The musical approach was one to admire without doubt, but the lack of basic technical discipline at times was so lax that it took the gloss off quicker than someone spilling drops of sulphuric acid on a piece of old rococo style Chippendale furniture.

Puzzled and bewildered

Oslofjord meanwhile produced a performance that left you somewhat puzzled and bewildered.

A contest stage isn’t perhaps the best place to try and go all ‘artistic’ when the basics of your musical armoury are not in place. As much as you admired the bravery of the approach, you just knew it wasn’t going to work – and sixth place was a bit fortunate to say the least.

Nearly a cracker

Much was expected of Krohnengen before a note had been blown. More than a few people we met had told us to keep our ears open to the band under Ray Farr, so when they took to the stage it seemed we could be in for a real treat.

It very nearly was too.

Ray Farr really produced a true rococo feel to the music – rich musicality allied to precise appreciation of style from the start. We also got to hear true excerpts from Ball to Heaton too, but just when it appeared it would be heading for the top of the leaderboard, they lost their nerve as after a couple of noticeable errors, confidence seemed to erode and a roughness to the playing spoilt the musical picture.

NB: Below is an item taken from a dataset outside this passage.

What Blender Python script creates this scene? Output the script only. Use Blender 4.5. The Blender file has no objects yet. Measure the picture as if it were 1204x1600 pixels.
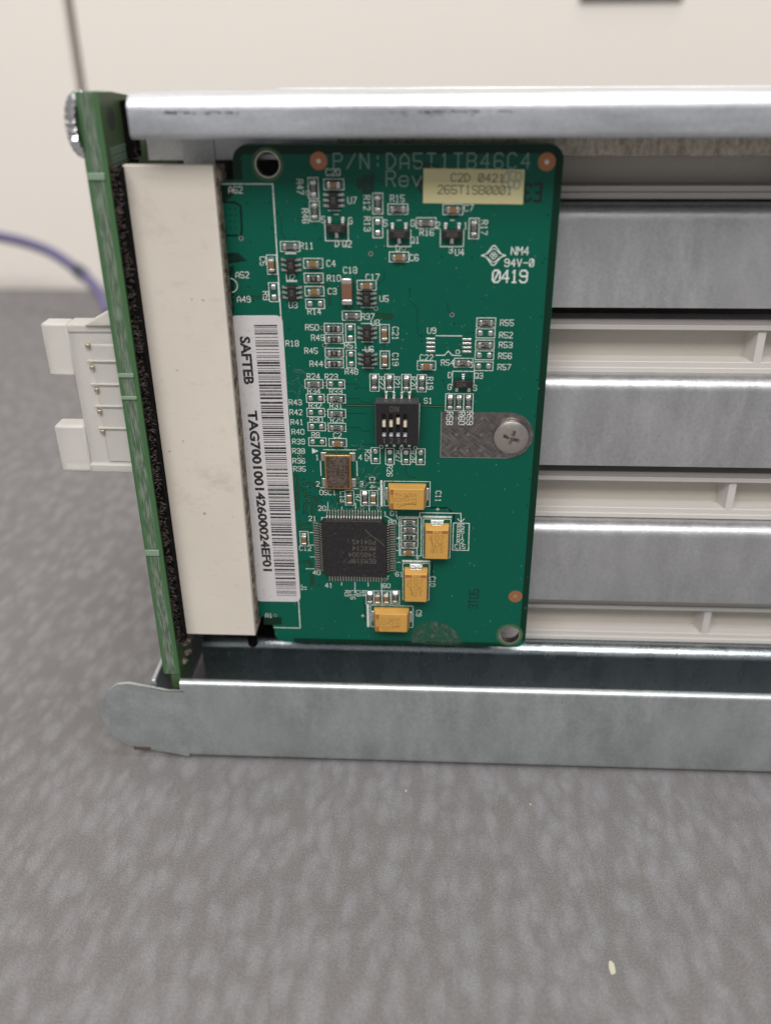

It was very nearly a cracker.


That just left Ila from the number 2 spot, who never got to grips with the music from the word go. We don’t know why, but this was a cold and emotionless performance (as cold as a dead man’s hand we said on the day).

The lack of character and style seemed puzzling as the band could so obviously play the piece, but whereas Eikanger’s academic approach worked and worked so well, this bit of academic research didn’t muster a C+ and they could have had little complaint in ending up in 9th spot.

All to play for

With ten varying performances to savour, we opted for Stavanger from Manger and Eikanger, with Krohnengen and Olso as our top five – the judges opting for Eikanger, Molde, Oslo, Krohnengen and Stavanger.

It was all to play for the next day.